In Nat’l Union Fire Ins. Co. of Pittsburgh, PA v. The Roman Catholic Diocese of Brooklyn, No. 653575/2014, 2017 WL 748834 (N.Y. Sup. Ct., N.Y. Cty. February 27, 2017), a New York trial court held that the Diocese must pay multiple self-insured retentions per year — one per occurrence — in a coverage dispute involving claims that foster care agencies affiliated with the Diocese negligently placed ten children with an abusive foster mother over a twenty-two year period.

The trial court tracked the reasoning of the Court of Appeals in a separate coverage dispute concerning claims of sexual abuse by a priest, Roman Catholic Diocese of Brooklyn v. Nat’l Union Fire Ins. Co. of Pittsburgh, PA, 21 N.Y.3d 139 (2013). In Diocese of Brooklyn, the Court of Appeals made clear that the “unfortunate event” test should be applied to determine whether separate incidents are characterized as one occurrence, absent policy language demonstrating an intent to aggregate the incidents into a single occurrence. The Court of Appeals dismissed the argument that the acts of abuse should be deemed a single occurrence because they amounted to “continuous or repeated exposure to substantially the same general harmful conditions.” Applying the “unfortunate event” test, the Court of Appeals held that numerous incidents of molestation by the same priest against one plaintiff constituted multiple occurrences, in part because the acts of abuse took place in several locations over a six year period and were not precipitated by the same causal continuum.

Analyzing identical policy language, a New York trial court determined that the definition of occurrence did not reflect an intention to aggregate multiple incidents of abuse into a single occurrence.

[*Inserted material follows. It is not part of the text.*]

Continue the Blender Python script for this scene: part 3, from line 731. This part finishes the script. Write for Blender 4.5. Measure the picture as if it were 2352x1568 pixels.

As the claims lacked the temporal and spatial commonalities required to constitute a single occurrence under the “unfortunate event” test, the trial court held that “the incidents of abuse suffered by each of the claimants constituted multiple occurrences and there was at least one ‘occurrence’ per claimant per policy period because the injuries suffered by each claimant were unique to that claimant in a given policy year and caused by separate incidents.” Consequently, the trial court ruled that the defense and settlement payments advanced by the Diocese’s insurers under a reservation of rights before this issue was resolved, must be allocated on a pro rata basis over the entire twenty-two year period, and the Diocese was obligated to pay a separate self-insured retention for each occurrence — that is, each instance of abuse to each victim during this time period.